A New York Times story highlighting that decision reportedly upset Trump so much – as he, according to Politico, thought it undermined his bargaining position – that he called Health and Human Services Secretary Tom Price directly and dictated a confusing statement that sought to rebuke the Times story, though none of its facts were actually called into question.

Instead, Trump’s statement – which was attributed to a HHS spokeswoman when it went out to health care reporters Wednesday – took pot shots at Democrats, who “need to help solve this failed Obamacare plan.”


Against this backdrop, congressional Republicans don’t seem to be getting any closer to reviving the bill they were forced to withdraw from the House floor last month.

Axios reported Wednesday that the White House was floating another Hail Mary compromise to bring together the two House GOP factions dueling over repeal that would allow non-ACA compliant plans to compete on ACA exchanges. That idea brings all the same problems as the previous failed agreements: It would invite a race to the bottom by insurers that would price sick people out of the market and possibly lead to a death spiral.

An unnamed health insurance official summed up the frustrations of many health care wonks in a follow-up Axios report about the idea: “Do Republicans seriously not understand how insurance markets work?”

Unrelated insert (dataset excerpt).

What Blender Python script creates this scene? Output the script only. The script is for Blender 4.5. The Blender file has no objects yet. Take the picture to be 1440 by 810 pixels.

Prominent congressional Republicans have signaled they want to move on from this mess, and drill down on tax reform, which poses its own set of challenges.

Walden, the Energy and Commerce Committee chair who oversees health care reform, speculated that Republicans could hold off for a future budget vehicle to try Obamacare repeal again, telling the Washington Post Wednesday that he’d “rather take the time to get it right.”

Trump, in his Wall Street Journal interview, hinted that he is ready to hold Republicans in a separate vice, of similarly questionable construction, by vowing to withhold releasing the White House’s tax reform plan until a health care bill is passed.

To recap: Trump, in his kamikaze-style of political hard ball, is currently a man on an island. He stands alone – apart from congressional Republicans, the health care industry and even the Chamber of Commerce – in holding a gun to the head of a subsidies program that benefits 7 million people.

And in stating those intentions explicitly, Trump made it hard to blame anyone else for pulling the trigger.